Perhaps they simply did not care, I don’t know.
Perhaps they thought it was all good, I don’t know.
Perhaps they just needed to fight – after all a huge Army can’t just stay about doing nothing, you need to make a show ..
Hobsbawn, in the Guardian, June 25, 2005:
… The second element of continuity is the peculiar house-style of US empire, which has always preferred satellite states or protectorates to formal colonies. The expansionism implicit in the name chosen for the 13 independent colonies on the east coast of the Atlantic (United States of America) was continental, not colonial. The later expansionism of “manifest destiny” was both hemispheric and aimed towards East Asia … etc.
Link

Posted by: Noisette | Jun 28 2005 20:20 utc | 24

Was the Secretary of Defense ever briefed on the War College report? Were any of the members of his neocon inner circle? Were they made aware of the results of Unified Quest 2003? If so, did they take any steps — either before or after the invasion — to prepare for large-scale counterinsurgency or counterterrorism operations in Iraq?
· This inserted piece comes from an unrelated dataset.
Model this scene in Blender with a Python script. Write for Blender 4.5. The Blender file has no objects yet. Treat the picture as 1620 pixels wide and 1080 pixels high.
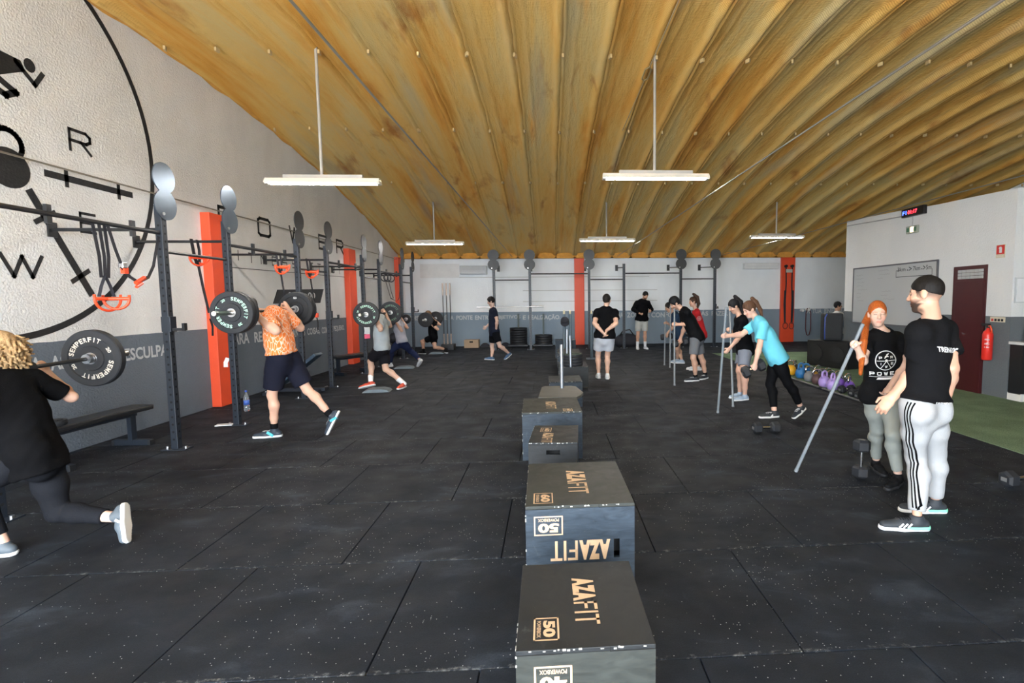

If not, why not?
Well, we certainly know that the Bush Administration was aware of Shinseki’s prediction that it would take several hundred thousand troops to secure post-“mission accomplished” Iraq.
My own suspicion is that the Administration was more less in agreement with Shinseki, but that admitting as much publicly would require either an acknowledgement that undertaking the invasion was an act of desperation (necessitated by dwindling oil supplies and concern that OPEC countries might choose to denominate oil in Euros rather that Dollars), or an institution of the draft — neither of which would have made for good PR.
Of course, it also didn’t hurt that many of the functions of the military would be privatised, with Administration cronies (and, in the case of “Uncle Bucky”, outright relations) receiving billions of taxpayer dollars to perform these functions.